WHAT TO WORK ON: Print the listing from its top line through the line containing "bush('leafy_shrub', 'full pale", nothing more, and leave out the pictures.

☆ ☆ ☆ ☆ ☆

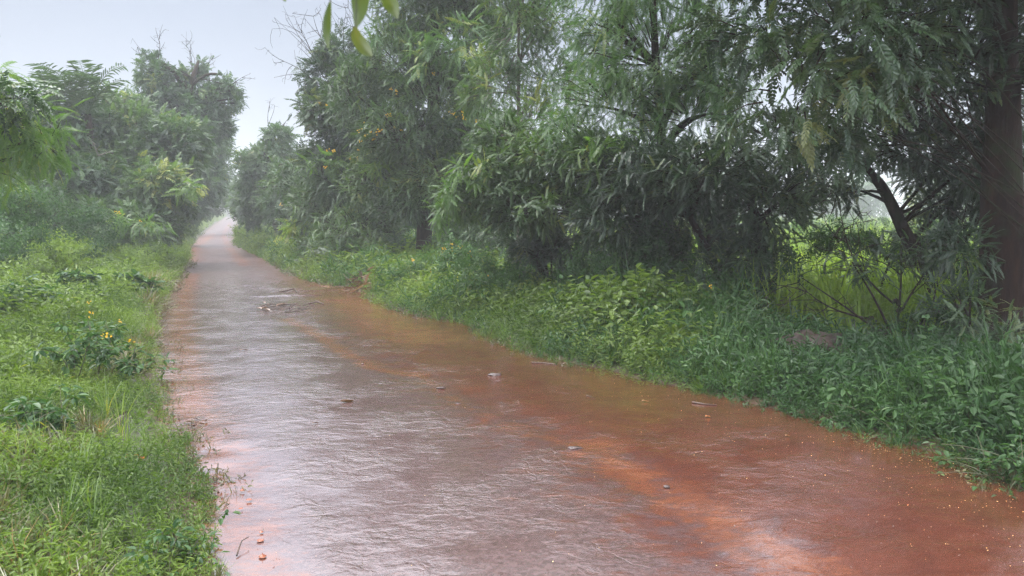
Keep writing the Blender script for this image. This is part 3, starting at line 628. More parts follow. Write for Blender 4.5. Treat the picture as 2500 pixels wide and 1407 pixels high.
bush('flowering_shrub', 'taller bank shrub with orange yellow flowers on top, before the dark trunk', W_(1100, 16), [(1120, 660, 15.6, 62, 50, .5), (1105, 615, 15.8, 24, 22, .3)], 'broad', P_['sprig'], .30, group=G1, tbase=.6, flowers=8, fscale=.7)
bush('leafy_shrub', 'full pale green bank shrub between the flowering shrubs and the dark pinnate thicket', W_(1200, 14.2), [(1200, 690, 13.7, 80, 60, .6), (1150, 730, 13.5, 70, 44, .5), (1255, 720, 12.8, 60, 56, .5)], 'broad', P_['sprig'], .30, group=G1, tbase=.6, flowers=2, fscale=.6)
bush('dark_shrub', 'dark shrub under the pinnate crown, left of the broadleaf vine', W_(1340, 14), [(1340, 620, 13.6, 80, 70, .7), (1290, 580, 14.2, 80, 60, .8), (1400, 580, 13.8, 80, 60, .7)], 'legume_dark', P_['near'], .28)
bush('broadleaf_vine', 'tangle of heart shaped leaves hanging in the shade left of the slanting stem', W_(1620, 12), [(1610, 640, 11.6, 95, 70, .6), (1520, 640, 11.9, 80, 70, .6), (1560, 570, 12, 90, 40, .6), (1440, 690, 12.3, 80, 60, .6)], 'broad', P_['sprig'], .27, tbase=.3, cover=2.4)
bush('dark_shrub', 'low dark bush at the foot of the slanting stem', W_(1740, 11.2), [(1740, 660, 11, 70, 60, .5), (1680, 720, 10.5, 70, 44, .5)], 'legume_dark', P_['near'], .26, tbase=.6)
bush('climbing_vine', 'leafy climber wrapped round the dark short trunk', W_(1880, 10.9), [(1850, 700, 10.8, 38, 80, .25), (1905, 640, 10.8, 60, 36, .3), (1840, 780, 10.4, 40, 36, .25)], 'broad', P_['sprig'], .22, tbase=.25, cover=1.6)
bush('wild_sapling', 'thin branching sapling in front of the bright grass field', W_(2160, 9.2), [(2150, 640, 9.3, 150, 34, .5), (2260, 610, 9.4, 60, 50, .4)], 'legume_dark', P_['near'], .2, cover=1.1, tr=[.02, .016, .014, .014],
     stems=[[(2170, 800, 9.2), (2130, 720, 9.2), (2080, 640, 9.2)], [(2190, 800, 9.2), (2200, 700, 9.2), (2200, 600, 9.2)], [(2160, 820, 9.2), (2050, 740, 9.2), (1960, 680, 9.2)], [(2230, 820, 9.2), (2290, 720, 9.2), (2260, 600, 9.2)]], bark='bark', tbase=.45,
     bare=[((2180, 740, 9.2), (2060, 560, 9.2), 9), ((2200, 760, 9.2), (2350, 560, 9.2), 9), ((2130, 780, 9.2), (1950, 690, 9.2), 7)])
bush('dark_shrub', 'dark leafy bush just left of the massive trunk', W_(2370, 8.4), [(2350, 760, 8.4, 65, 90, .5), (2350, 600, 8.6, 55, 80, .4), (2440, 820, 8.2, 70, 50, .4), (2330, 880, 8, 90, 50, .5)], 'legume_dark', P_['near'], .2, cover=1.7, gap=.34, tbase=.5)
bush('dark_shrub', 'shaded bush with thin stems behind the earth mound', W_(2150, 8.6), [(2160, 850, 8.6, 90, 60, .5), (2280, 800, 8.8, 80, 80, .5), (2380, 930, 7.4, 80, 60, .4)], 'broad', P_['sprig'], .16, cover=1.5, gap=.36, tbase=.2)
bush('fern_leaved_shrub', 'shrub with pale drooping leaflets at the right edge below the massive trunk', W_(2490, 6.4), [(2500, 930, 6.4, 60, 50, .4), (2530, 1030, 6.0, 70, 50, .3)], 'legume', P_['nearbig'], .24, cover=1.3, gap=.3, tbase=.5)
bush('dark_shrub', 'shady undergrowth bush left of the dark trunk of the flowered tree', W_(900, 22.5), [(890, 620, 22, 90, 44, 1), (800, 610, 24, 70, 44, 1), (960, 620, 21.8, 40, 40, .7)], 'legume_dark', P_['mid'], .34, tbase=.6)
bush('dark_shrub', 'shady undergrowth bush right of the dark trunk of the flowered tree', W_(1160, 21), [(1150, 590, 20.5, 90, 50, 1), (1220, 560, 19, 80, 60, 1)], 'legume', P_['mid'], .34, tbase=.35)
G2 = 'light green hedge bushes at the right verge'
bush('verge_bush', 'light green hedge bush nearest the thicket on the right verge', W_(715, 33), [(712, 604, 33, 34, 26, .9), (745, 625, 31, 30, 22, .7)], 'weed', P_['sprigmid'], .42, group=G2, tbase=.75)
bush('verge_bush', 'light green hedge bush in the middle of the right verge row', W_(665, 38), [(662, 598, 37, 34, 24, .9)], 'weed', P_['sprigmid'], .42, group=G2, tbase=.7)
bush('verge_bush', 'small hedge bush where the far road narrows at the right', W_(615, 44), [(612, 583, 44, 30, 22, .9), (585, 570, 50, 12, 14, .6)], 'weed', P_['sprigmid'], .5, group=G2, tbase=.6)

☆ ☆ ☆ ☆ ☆

RESPONSE TO THIS TASK:
Keep writing the Blender script for this image. This is part 3, starting at line 628. More parts follow. Write for Blender 4.5. Treat the picture as 2500 pixels wide and 1407 pixels high.
bush('flowering_shrub', 'taller bank shrub with orange yellow flowers on top, before the dark trunk', W_(1100, 16), [(1120, 660, 15.6, 62, 50, .5), (1105, 615, 15.8, 24, 22, .3)], 'broad', P_['sprig'], .30, group=G1, tbase=.6, flowers=8, fscale=.7)
bush('leafy_shrub', 'full pale green bank shrub between the flowering shrubs and the dark pinnate thicket', W_(1200, 14.2), [(1200, 690, 13.7, 80, 60, .6), (1150, 730, 13.5, 70, 44, .5), (1255, 720, 12.8, 60, 56, .5)], 'broad', P_['sprig'], .30, group=G1, tbase=.6, flowers=2, fscale=.6)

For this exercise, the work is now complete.